Space science missions (as well as, today, more and more large ground-based research facilities) are often collaborative enterprises among different partners, with partnerships involving ESA, NASA, and JAXA common, and partnerships involving other space-faring entities (such as Chinese, Indian, South Korean and other agencies) less common. Cooperation among scientists is widespread, and scientific papers based on results from space science missions with authors from many different countries are by now commonplace (if not the norm). 

The forum will issue, based on the experience and expertise of its participants, recommendations addressed to scientists involved, or planning to be involved in missions with cooperative components, with the goal, among others, of advancing science by fostering a common language among scientists wishing to engage in future collaborations.

The reasons for cooperation in space science missions are many, ranging from the idea being born within a pre-existing scientific collaboration, to the desire to build a more performant mission by pooling resources, to the wish to cover a broader set of science topics by implementing more missions. The reasons for fostering collaboration can be different for the scientists and for the space agencies, with the latter often having more political reasons, either at agency or at government level. These may include the projection of soft power created by inviting junior partners to one’s flagship missions. 

Cooperation brings, in addition to many advantages, also significant challenges with it. These include the managerial challenges created by the additional interfaces, the ones created by the need to work across different cultures (and, more trivially, time zones), as well as the questions of which partner is leading, who is taking the risk of one of the partners failing to deliver, etc. While these issues may be less acute when one partner is leading at a significant level (so that the contributions of the junior partners are not enabling) they can become very significant when partners have comparable shares.

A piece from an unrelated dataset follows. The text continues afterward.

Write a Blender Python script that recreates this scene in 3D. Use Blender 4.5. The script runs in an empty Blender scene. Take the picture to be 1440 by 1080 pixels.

The different roles of Principal Investigators in the different space agencies adds complexity to the issue, so that issues of governance often affect the approach to collaboration. Some scientific communities may be not interested to cooperate on given missions for reasons, e.g., of national prestige, or because, having sufficient resources to implement a given mission on their own, they may not be interested in taking onboard the risks and complexity added by partnership. More broadly, scientific excellence thrives also through competition, which may not make cooperation always the best solution.

Finally, the space ecosystem is changing fast, so that the approaches and rules that were the norm ten or twenty years ago may today be no longer applicable, and new, different approaches may have to be sought.

Goal of the ISSI Forum

Scientists often present proposals for missions in response to opportunities open by space agencies that show that scientists and agencies have a different understanding of the reasons, and “rules” of collaboration in space science missions.

The goal of the Forum is to put together a number of scientists with experience in space science missions with a broad diversity of backgrounds (scientific, cultural, etc.), to discuss the pros and cons of different approach to collaboration, to compare the view from space agencies and from scientific players, to discuss experiences and case studies, and to distill some guidelines based on experience and insight by the Forum participants.The questions to which the Forum should try to give an answer include:

  • When is collaboration in a space science mission desirable and why?
  • When is collaboration perhaps not desirable and why?
  • Which collaboration schemes have been/can be successful?
  • Which schemes have failed and why?
  • How should scientists foster collaboration?
  • What are the obstacles to international collaboration?
  • What are the costs (financial and of other type) of international collaboration?
  • What are the most frequent mistakes and misjudgments made and how can they be avoided?

Space science missions are implemented under the responsibility of space agencies, who hold the funding and the decision authority, including on collaboration. The goal of the forum is to address scientists, hoping to inform their approach to possible collaborations for the future (and present). The forum will not issue recommendation to the agencies (that are sovereign entities), although hopefully agency officials may find something of interest in them.